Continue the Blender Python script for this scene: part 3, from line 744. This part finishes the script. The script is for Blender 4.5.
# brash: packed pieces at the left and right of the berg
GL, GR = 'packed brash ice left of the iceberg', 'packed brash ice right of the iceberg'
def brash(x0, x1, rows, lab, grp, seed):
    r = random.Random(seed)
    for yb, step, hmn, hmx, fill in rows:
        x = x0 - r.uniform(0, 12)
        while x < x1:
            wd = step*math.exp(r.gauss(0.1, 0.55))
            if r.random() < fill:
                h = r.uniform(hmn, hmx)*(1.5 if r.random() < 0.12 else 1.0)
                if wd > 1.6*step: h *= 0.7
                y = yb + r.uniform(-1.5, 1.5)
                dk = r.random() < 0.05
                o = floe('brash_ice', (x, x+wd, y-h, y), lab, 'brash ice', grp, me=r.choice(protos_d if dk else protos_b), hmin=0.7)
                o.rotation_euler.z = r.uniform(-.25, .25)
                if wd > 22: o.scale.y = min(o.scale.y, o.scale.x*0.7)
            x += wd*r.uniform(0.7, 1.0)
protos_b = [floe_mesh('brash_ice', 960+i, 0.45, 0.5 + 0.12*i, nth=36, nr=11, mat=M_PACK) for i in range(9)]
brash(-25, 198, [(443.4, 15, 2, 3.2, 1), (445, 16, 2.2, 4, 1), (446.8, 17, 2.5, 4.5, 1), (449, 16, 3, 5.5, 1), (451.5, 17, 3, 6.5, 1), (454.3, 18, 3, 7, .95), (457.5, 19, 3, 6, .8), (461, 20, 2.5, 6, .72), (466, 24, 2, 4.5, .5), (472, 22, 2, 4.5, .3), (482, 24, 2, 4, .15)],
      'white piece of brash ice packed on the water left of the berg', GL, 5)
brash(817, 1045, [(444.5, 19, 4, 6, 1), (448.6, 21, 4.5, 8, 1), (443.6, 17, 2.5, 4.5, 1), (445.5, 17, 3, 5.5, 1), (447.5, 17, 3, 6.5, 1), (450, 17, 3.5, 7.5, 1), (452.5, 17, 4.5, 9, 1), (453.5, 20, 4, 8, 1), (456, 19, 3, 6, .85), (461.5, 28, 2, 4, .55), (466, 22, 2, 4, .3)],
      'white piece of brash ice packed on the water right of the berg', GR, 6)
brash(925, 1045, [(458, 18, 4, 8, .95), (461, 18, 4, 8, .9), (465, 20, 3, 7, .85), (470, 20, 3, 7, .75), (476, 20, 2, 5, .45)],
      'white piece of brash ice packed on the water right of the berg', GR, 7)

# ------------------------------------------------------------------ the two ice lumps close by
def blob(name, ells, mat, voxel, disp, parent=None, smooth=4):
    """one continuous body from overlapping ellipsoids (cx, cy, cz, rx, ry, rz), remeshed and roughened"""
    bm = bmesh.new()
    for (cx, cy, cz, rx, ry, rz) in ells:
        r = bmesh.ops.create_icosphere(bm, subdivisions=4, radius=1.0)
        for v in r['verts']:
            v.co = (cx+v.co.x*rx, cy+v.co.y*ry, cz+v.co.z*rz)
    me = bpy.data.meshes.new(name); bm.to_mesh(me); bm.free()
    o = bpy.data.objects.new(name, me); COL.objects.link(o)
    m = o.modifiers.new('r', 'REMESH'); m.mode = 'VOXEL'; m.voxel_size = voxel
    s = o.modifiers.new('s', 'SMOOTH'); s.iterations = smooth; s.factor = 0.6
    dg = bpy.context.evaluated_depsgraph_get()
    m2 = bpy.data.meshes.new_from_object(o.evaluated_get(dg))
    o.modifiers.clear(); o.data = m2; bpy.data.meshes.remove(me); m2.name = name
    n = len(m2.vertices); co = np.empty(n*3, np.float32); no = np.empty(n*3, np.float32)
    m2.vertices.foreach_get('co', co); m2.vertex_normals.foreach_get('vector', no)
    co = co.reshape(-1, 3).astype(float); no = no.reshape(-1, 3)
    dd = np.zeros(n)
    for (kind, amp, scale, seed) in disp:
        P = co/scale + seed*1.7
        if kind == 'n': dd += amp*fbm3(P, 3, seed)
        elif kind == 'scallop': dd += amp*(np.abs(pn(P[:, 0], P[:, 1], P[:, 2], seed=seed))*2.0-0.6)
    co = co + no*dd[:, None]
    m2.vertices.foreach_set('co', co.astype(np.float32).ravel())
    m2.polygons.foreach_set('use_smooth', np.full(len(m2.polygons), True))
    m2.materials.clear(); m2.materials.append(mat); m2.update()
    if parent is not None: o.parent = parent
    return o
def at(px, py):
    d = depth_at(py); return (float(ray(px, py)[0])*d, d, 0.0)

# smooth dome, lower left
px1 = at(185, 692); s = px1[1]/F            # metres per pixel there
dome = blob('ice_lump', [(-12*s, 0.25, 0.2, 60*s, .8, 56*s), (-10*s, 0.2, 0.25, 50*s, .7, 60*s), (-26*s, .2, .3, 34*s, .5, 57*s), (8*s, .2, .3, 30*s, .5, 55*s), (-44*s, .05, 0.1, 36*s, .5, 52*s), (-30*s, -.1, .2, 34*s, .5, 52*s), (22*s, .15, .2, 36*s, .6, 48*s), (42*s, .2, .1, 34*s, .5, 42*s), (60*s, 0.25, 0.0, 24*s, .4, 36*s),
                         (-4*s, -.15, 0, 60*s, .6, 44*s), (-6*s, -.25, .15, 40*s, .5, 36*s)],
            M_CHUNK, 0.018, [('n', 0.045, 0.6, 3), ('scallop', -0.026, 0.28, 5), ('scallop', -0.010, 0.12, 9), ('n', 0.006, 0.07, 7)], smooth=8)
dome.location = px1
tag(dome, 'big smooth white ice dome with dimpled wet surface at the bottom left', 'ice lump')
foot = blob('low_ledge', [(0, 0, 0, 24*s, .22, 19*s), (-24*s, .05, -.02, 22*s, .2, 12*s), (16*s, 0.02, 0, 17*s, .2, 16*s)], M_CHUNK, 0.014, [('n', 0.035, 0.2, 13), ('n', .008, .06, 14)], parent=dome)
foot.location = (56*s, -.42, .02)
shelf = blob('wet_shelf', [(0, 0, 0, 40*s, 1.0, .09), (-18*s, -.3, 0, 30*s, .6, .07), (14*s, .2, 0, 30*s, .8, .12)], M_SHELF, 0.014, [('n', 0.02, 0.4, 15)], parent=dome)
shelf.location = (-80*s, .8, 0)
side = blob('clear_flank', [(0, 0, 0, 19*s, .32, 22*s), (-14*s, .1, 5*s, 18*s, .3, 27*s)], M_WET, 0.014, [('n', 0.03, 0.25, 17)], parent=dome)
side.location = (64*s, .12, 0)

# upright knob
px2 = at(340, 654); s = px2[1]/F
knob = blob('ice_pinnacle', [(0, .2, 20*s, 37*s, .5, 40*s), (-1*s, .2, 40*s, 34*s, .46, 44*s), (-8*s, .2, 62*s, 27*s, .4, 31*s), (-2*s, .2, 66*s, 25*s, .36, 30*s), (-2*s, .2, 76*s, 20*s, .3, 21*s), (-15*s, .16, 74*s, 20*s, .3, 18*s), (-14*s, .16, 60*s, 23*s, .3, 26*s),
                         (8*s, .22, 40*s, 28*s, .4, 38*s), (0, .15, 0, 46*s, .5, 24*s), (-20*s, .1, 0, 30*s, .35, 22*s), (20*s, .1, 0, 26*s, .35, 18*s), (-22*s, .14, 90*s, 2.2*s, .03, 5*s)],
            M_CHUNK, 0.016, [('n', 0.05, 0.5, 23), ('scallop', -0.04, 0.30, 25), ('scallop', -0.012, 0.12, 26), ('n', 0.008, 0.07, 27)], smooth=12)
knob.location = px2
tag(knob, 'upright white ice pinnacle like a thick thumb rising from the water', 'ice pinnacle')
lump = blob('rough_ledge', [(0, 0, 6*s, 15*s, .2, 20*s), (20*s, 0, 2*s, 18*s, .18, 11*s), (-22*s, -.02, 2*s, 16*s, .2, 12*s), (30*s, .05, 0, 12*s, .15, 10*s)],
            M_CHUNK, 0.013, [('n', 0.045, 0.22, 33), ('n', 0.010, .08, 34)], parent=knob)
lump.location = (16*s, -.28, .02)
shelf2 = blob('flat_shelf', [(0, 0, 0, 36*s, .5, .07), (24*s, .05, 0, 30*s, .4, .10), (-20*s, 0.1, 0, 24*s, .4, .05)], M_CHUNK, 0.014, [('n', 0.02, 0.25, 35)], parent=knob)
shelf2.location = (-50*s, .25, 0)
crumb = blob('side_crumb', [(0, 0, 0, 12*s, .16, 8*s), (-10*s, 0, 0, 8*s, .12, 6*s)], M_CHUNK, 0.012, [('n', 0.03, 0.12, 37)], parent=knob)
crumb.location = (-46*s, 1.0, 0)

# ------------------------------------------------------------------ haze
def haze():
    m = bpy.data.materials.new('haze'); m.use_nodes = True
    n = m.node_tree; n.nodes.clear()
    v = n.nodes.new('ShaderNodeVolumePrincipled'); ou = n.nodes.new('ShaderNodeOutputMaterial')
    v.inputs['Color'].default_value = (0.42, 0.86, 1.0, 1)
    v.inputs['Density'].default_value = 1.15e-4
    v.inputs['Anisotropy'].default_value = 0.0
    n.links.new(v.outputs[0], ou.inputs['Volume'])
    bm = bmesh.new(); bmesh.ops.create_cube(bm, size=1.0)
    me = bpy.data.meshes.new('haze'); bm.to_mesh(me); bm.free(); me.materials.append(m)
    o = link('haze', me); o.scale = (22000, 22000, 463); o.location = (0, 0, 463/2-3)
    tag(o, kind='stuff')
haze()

WHAT IS NEEDED: Only the lines from the beginning of the material to the line containing "berg', GR, 7)" should be echoed, verbatim and in full.

OUTPUT:
Continue the Blender Python script for this scene: part 3, from line 744. This part finishes the script. The script is for Blender 4.5.
# brash: packed pieces at the left and right of the berg
GL, GR = 'packed brash ice left of the iceberg', 'packed brash ice right of the iceberg'
def brash(x0, x1, rows, lab, grp, seed):
    r = random.Random(seed)
    for yb, step, hmn, hmx, fill in rows:
        x = x0 - r.uniform(0, 12)
        while x < x1:
            wd = step*math.exp(r.gauss(0.1, 0.55))
            if r.random() < fill:
                h = r.uniform(hmn, hmx)*(1.5 if r.random() < 0.12 else 1.0)
                if wd > 1.6*step: h *= 0.7
                y = yb + r.uniform(-1.5, 1.5)
                dk = r.random() < 0.05
                o = floe('brash_ice', (x, x+wd, y-h, y), lab, 'brash ice', grp, me=r.choice(protos_d if dk else protos_b), hmin=0.7)
                o.rotation_euler.z = r.uniform(-.25, .25)
                if wd > 22: o.scale.y = min(o.scale.y, o.scale.x*0.7)
            x += wd*r.uniform(0.7, 1.0)
protos_b = [floe_mesh('brash_ice', 960+i, 0.45, 0.5 + 0.12*i, nth=36, nr=11, mat=M_PACK) for i in range(9)]
brash(-25, 198, [(443.4, 15, 2, 3.2, 1), (445, 16, 2.2, 4, 1), (446.8, 17, 2.5, 4.5, 1), (449, 16, 3, 5.5, 1), (451.5, 17, 3, 6.5, 1), (454.3, 18, 3, 7, .95), (457.5, 19, 3, 6, .8), (461, 20, 2.5, 6, .72), (466, 24, 2, 4.5, .5), (472, 22, 2, 4.5, .3), (482, 24, 2, 4, .15)],
      'white piece of brash ice packed on the water left of the berg', GL, 5)
brash(817, 1045, [(444.5, 19, 4, 6, 1), (448.6, 21, 4.5, 8, 1), (443.6, 17, 2.5, 4.5, 1), (445.5, 17, 3, 5.5, 1), (447.5, 17, 3, 6.5, 1), (450, 17, 3.5, 7.5, 1), (452.5, 17, 4.5, 9, 1), (453.5, 20, 4, 8, 1), (456, 19, 3, 6, .85), (461.5, 28, 2, 4, .55), (466, 22, 2, 4, .3)],
      'white piece of brash ice packed on the water right of the berg', GR, 6)
brash(925, 1045, [(458, 18, 4, 8, .95), (461, 18, 4, 8, .9), (465, 20, 3, 7, .85), (470, 20, 3, 7, .75), (476, 20, 2, 5, .45)],
      'white piece of brash ice packed on the water right of the berg', GR, 7)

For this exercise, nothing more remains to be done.